WHAT TO WORK ON »
Your task is to print the material below exactly as presented.

INFORMATION PROVIDED »
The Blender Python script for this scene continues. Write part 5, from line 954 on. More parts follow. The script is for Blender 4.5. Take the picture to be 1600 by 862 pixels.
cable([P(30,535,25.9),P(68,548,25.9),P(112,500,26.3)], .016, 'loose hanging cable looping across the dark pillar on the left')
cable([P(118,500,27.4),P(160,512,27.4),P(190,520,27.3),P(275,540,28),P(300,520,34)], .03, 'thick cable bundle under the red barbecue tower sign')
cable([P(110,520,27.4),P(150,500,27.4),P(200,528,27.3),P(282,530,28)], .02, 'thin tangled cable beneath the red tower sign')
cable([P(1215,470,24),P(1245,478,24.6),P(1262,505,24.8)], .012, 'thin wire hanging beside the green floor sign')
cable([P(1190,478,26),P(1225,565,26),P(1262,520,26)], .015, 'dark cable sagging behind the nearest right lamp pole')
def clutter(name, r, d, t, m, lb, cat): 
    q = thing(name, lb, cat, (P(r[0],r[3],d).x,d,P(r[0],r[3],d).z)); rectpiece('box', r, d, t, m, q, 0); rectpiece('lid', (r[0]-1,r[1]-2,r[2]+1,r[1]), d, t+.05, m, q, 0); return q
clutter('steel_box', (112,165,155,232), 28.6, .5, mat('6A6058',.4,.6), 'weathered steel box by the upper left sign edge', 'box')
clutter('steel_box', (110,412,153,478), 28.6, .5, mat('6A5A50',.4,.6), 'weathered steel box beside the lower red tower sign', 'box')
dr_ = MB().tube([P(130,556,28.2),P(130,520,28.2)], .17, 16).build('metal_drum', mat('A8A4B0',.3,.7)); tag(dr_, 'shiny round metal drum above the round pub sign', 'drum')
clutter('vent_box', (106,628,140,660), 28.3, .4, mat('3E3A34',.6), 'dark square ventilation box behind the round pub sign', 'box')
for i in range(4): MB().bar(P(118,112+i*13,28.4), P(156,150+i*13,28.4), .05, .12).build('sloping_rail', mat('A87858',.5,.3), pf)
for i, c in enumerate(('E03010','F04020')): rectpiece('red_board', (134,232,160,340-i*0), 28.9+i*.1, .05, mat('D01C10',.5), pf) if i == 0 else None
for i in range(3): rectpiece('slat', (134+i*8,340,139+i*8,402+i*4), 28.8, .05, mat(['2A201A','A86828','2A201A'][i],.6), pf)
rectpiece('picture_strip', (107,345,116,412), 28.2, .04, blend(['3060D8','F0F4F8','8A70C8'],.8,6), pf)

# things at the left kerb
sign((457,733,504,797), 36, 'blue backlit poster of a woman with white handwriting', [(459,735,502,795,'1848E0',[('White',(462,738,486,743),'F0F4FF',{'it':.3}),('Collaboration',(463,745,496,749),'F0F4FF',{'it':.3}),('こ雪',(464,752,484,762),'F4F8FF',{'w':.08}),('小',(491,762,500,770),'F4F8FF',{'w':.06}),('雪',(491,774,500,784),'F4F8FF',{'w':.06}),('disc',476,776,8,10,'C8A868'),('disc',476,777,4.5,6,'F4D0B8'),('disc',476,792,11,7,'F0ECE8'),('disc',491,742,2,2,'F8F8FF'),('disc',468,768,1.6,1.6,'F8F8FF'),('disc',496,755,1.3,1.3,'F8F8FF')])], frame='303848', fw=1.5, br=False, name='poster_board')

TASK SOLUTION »
The Blender Python script for this scene continues. Write part 5, from line 954 on. More parts follow. The script is for Blender 4.5. Take the picture to be 1600 by 862 pixels.
cable([P(30,535,25.9),P(68,548,25.9),P(112,500,26.3)], .016, 'loose hanging cable looping across the dark pillar on the left')
cable([P(118,500,27.4),P(160,512,27.4),P(190,520,27.3),P(275,540,28),P(300,520,34)], .03, 'thick cable bundle under the red barbecue tower sign')
cable([P(110,520,27.4),P(150,500,27.4),P(200,528,27.3),P(282,530,28)], .02, 'thin tangled cable beneath the red tower sign')
cable([P(1215,470,24),P(1245,478,24.6),P(1262,505,24.8)], .012, 'thin wire hanging beside the green floor sign')
cable([P(1190,478,26),P(1225,565,26),P(1262,520,26)], .015, 'dark cable sagging behind the nearest right lamp pole')
def clutter(name, r, d, t, m, lb, cat): 
    q = thing(name, lb, cat, (P(r[0],r[3],d).x,d,P(r[0],r[3],d).z)); rectpiece('box', r, d, t, m, q, 0); rectpiece('lid', (r[0]-1,r[1]-2,r[2]+1,r[1]), d, t+.05, m, q, 0); return q
clutter('steel_box', (112,165,155,232), 28.6, .5, mat('6A6058',.4,.6), 'weathered steel box by the upper left sign edge', 'box')
clutter('steel_box', (110,412,153,478), 28.6, .5, mat('6A5A50',.4,.6), 'weathered steel box beside the lower red tower sign', 'box')
dr_ = MB().tube([P(130,556,28.2),P(130,520,28.2)], .17, 16).build('metal_drum', mat('A8A4B0',.3,.7)); tag(dr_, 'shiny round metal drum above the round pub sign', 'drum')
clutter('vent_box', (106,628,140,660), 28.3, .4, mat('3E3A34',.6), 'dark square ventilation box behind the round pub sign', 'box')
for i in range(4): MB().bar(P(118,112+i*13,28.4), P(156,150+i*13,28.4), .05, .12).build('sloping_rail', mat('A87858',.5,.3), pf)
for i, c in enumerate(('E03010','F04020')): rectpiece('red_board', (134,232,160,340-i*0), 28.9+i*.1, .05, mat('D01C10',.5), pf) if i == 0 else None
for i in range(3): rectpiece('slat', (134+i*8,340,139+i*8,402+i*4), 28.8, .05, mat(['2A201A','A86828','2A201A'][i],.6), pf)
rectpiece('picture_strip', (107,345,116,412), 28.2, .04, blend(['3060D8','F0F4F8','8A70C8'],.8,6), pf)

# things at the left kerb
sign((457,733,504,797), 36, 'blue backlit poster of a woman with white handwriting', [(459,735,502,795,'1848E0',[('White',(462,738,486,743),'F0F4FF',{'it':.3}),('Collaboration',(463,745,496,749),'F0F4FF',{'it':.3}),('こ雪',(464,752,484,762),'F4F8FF',{'w':.08}),('小',(491,762,500,770),'F4F8FF',{'w':.06}),('雪',(491,774,500,784),'F4F8FF',{'w':.06}),('disc',476,776,8,10,'C8A868'),('disc',476,777,4.5,6,'F4D0B8'),('disc',476,792,11,7,'F0ECE8'),('disc',491,742,2,2,'F8F8FF'),('disc',468,768,1.6,1.6,'F8F8FF'),('disc',496,755,1.3,1.3,'F8F8FF')])], frame='303848', fw=1.5, br=False, name='poster_board')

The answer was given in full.